Workers who are members of trade unions earn more on average than non-unionised workers. This has remained the case since the crash in 2008. 


This is coined as the “union premium” and shows the potential power of collective organisation.

But the only pay settlements to keep ahead of inflation since 2008 were in the energy and water sector. Cumulative wage rises in those sectors came to 16.2 percent. 

At the other end of the scale was construction in the private sector. Construction workers have seen national pay freezes.

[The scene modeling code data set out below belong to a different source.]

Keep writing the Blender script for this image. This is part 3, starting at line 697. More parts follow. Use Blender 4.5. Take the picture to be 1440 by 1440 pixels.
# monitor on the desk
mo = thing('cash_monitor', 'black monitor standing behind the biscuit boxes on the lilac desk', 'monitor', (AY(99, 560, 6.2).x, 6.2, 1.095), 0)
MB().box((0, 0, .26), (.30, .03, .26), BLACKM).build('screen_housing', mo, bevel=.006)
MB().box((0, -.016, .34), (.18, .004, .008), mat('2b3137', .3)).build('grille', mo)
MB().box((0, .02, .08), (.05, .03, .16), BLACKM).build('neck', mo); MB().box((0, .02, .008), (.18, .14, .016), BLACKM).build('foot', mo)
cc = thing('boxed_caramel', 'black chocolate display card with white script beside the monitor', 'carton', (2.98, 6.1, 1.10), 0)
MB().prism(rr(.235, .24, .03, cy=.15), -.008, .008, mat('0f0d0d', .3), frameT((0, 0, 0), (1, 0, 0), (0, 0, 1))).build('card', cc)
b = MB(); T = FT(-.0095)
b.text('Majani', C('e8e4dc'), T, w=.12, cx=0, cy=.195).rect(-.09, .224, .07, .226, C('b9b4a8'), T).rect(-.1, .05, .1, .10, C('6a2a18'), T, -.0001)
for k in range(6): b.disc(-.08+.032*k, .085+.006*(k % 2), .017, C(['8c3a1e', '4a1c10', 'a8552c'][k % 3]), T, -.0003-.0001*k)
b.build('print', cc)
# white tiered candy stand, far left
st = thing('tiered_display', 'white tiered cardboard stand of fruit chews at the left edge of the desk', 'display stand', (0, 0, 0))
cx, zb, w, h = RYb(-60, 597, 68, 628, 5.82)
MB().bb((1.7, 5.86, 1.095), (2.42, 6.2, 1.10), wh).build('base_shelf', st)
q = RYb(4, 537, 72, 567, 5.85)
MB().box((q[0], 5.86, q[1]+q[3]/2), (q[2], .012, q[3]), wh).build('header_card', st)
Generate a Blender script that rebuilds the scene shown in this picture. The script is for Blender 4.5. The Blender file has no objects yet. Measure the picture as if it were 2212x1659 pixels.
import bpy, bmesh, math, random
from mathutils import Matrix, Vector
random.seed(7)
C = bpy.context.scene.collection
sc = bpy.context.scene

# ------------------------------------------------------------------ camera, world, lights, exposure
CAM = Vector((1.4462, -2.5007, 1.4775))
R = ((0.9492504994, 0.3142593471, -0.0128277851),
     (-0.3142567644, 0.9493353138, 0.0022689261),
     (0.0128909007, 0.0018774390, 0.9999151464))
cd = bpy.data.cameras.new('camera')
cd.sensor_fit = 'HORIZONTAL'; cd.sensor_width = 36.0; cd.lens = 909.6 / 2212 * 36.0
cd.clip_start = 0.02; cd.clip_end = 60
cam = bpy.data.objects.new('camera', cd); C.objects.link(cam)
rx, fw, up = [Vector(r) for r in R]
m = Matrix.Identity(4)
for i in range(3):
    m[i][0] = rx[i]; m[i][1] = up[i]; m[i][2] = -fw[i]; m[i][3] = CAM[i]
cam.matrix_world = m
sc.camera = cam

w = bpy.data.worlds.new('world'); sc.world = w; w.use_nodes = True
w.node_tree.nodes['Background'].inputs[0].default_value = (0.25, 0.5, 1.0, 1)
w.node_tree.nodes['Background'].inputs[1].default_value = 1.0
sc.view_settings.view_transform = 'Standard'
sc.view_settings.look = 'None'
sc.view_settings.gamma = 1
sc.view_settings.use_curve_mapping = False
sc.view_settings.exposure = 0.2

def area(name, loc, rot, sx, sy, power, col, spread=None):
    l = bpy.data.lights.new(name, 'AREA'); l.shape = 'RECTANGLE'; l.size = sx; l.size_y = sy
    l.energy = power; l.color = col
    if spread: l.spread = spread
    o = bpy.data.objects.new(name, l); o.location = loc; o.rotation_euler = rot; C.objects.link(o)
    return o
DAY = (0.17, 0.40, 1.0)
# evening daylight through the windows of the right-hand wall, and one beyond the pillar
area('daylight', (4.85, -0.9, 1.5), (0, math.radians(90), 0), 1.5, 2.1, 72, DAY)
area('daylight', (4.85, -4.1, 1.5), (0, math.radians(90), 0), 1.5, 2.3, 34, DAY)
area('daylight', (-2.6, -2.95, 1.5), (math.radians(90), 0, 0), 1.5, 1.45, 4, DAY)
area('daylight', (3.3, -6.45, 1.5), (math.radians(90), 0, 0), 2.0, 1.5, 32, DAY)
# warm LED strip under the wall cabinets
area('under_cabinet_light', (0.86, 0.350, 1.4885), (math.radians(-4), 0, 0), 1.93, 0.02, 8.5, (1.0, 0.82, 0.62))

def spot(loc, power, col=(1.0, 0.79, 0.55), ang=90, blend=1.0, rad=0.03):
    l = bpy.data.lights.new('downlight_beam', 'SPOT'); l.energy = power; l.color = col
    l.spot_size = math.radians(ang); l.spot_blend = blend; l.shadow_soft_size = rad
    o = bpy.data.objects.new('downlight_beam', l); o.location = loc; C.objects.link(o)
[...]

Their wage rises reached a total of 8.7 percent over the same period.

The lowest cumulative pay settlements have been in the areas covered by public sector employers, so for example 7.6 percent in education and 5.3 percent in health. 

With inflation at its current rates such wage rises are effectively a pay cut.

Average earnings normally run at a higher figure than pay settlements because they include extras such as overtime and shift payments. But this relationship has changed since 2011. 

This shows how much workers are being squeezed in every area of pay and not just on national agreements on the basic rate.

The only way workers are going to stop the rot is to get organised and take action. 

The MPs’ pay hike is an opportunity to expose the hypocrisy of the politicians who tell us austerity is necessary while they earn nearly three times the national average wage.  It should also be a spur to action. 

Any section of workers that fights against below-inflation deals or pay cuts by stealth can lay down a marker for millions of other workers struggling.  

Low pay is not inevitable

The Tories and the bosses have used the economic crisis to launch an ideological offensive to make people accept that low pay is inevitable. 

Low pay can be imposed in different ways.

The imposition of flexible or zero hours contracts mean people only get paid when their employers are busy and offer them work shifts. 

Many public sector workers have been denied “pay progression” where workers receive an increment at the end of each year in a job, in recognition of the greater experience they have.

Around 1.4 million workers are “underemployed”. That means they work part time but want to work full time.

It’s the highest figure in 20 years.